No one is under any illusion that a solution to these problems is going to be easy to reach. But the 70 year old and ailing Arafat who has kept his side of the Oslo deal, and continues to cooperate closely with the Israeli security services and with the CIA in the fight against Islamic extremists, cannot wait much longer to produce tangible results for his disillusioned Palestinians. It is time for General Barak to bite the bullet.

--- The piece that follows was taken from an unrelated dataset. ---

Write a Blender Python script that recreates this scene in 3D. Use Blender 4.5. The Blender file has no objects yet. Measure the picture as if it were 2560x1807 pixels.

An independent Palestinian state is inevitable. It will be weak, demilitarized, and territorially divided, but with a capital in the Arab part of Jerusalem. The real question now is whether Israel will give the Palestinians a chance to build their state or strive endlessly to weaken, limit, and control it. That is the real test for the disciple of Yitzhak Rabin. Ehud Barak is the right man in the right place at the right time. His heart, if he has one, is also in the right place. He has the authority and a unique opportunity to end the 100-years-old conflict with the Palestinians and the neighbouring Arab states. If he seizes this opportunity, he will go down in history not only as Israel’s most-decorated soldier but also as a great statesman.